Who signed the 1918 Armistice Agreement for Germany and what happened to him?

We have just commemorated the centenary of the ending of the First World War. We all know that, following an Armistice Agreement signed in a railway carriage in rural France, hostilities ended on the 11th hour of the 11th day of the 11th month.

But, until watching a BBC2 documentary entitled “WW1: The Final Hours”, I had not realised that the agreement was signed on behalf of Germany not by a military figure – as was the case for France and Britain – but by a civilian politician. His name was Matthias Erzberger. So, what happened to him? Wikipedia explains:

“The denunciations of the conservative and national liberal press went beyond the ordinary limits of party polemics: the Tägliche Rundschau observed, in allusion to Erzberger’s personal appearance, “he may be as round as a bullet, but he is not bullet-proof.” The climax of these attacks was that Erzberger was murdered on 26 August 1921 in Bad Griesbach, a spa in the Black Forest (Baden) while he was out for a walk.

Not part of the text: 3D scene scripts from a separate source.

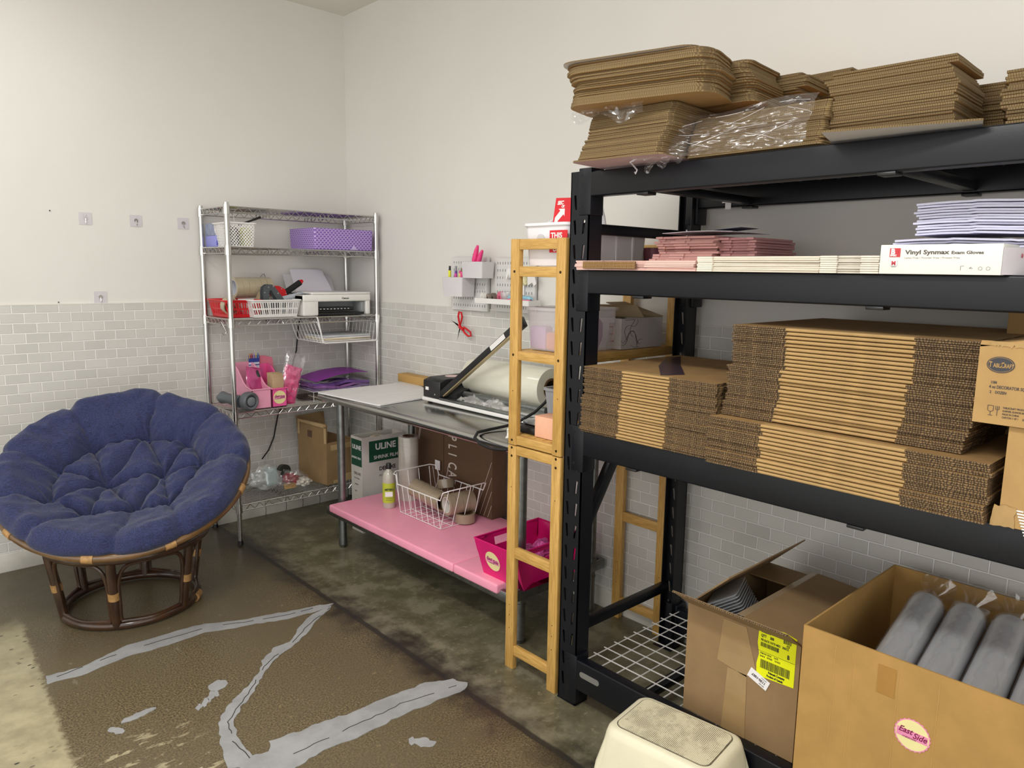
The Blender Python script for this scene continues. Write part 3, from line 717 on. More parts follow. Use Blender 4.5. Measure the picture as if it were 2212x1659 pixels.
for i, (x, y, rx, ry, c, nm, lb, ct) in enumerate(((-.855, -.315, .034, .04, '#2a2b2d', 'pouch', 'black pouch inside the white lattice basket, left', 'pouch'), (-.788, -.315, .031, .05, '#b9c23e', 'glue_bottle', 'yellow-green bottle inside the white lattice basket', 'bottle'), (-.83, -.235, .034, .03, '#c76a76', 'pink_pouch', 'small pink pouch behind the black pouch in lattice basket', 'pouch'))):
    m = MB().lathe([(0, 0), (rx*.9, 0), (rx, .02), (rx, .075), (rx*.6, .095), (0, .1)], 18, MX.Translation((x, y, z2+.003))); solo(nm, m, mat('bc'+str(i), c, .5), lb, ct)
t = thing('marker_pen', 'long black marker poking out of the white lattice basket', 'pen', (-.76, -.26, z2+.1))
part('barrel', MB().cyl((-.80, -.27, z2+.112), (-.715, -.26, z2+.145), .0055, n=12), blk, t); part('cap', MB().cyl((-.715, -.26, z2+.145), (-.675, -.255, z2+.16), .0065, n=12), ink, t)
solo('white_wire_rod', MB().tube([(-.84, -.28, z2+.05), (-.86, -.30, z2+.15), (-.852, -.3, z2+.165)], .0015, 6).tube([(-.82, -.28, z2+.05), (-.838, -.3, z2+.16)], .0013, 6), white, 'thin white twist ties standing in the lattice basket', 'tie')
def m_scale():
    t = NT('purple_scallop_print'); sp = t.N('SeparateXYZ'); t.L(t.tc.outputs['Object'], sp.inputs[0])
    u = t.math('ADD', sp.outputs[0], sp.outputs[1]); vv = sp.outputs[2]; pw, ph = .022, .011
    row = t.math('FLOOR', t.math('DIVIDE', vv, ph)); off = t.math('MULTIPLY', t.math('MODULO', t.math('ABSOLUTE', row), 2), .5)
    fu = t.math('SUBTRACT', t.math('FRACT', t.math('ADD', t.math('DIVIDE', u, pw), off)), .5); fv = t.math('FRACT', t.math('DIVIDE', vv, ph))
    d = t.math('ADD', t.math('MULTIPLY', t.math('MULTIPLY', fu, fu), 4), t.math('MULTIPLY', fv, fv))
    ring_ = t.step(t.math('ABSOLUTE', t.math('SUBTRACT', d, .95)), .16, .05)
    c = t.mix(t.step(d, .1, 1.1), S('#7a55ad'), S('#a88bce')); c = t.mix(ring_, c, S('#d9cbea'))
    t.L(c, t.b.inputs['Base Color']); t.b.inputs['Roughness'].default_value = .5; return t.m
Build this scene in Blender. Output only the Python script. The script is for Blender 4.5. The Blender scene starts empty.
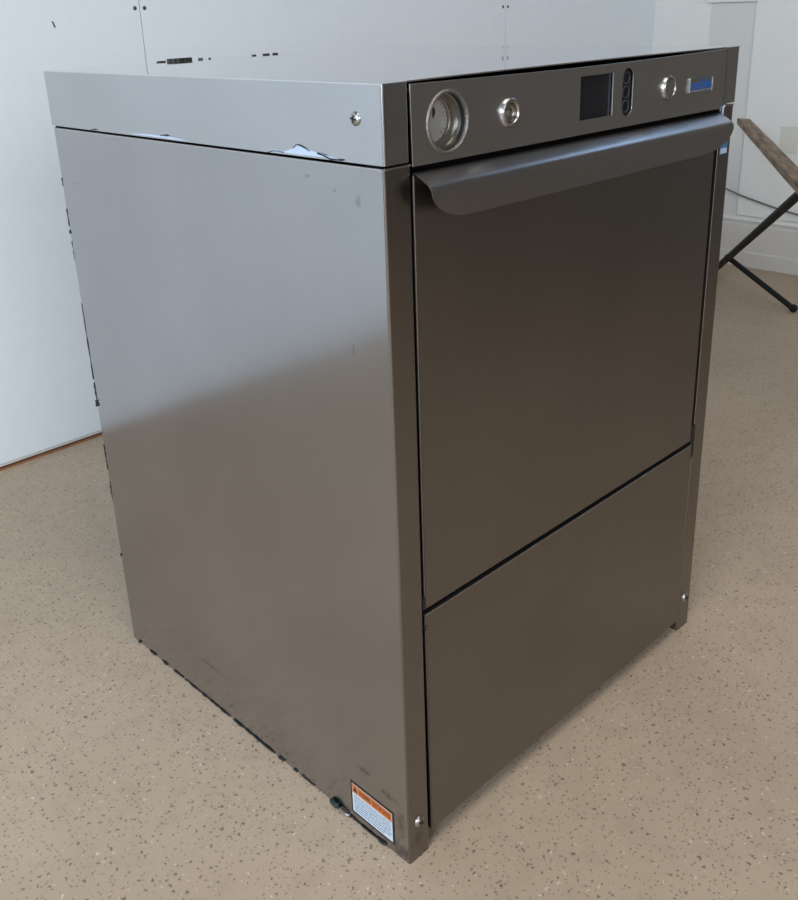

Due to his signing the armistice of 1918, Erzberger was regarded as a traitor by many on the political right. Manfred von Killinger, a leading member of the Germanenorden, masterminded his killing by recruiting two members of the ultra-nationalist death squad Organisation Consul: Heinrich Tillessen and Heinrich Schulz. Both were former Navy officers and members of the disbanded Marinebrigade Ehrhardt.

Erzberger’s assassins were later smuggled into Hungary and were prosecuted only after World War II.”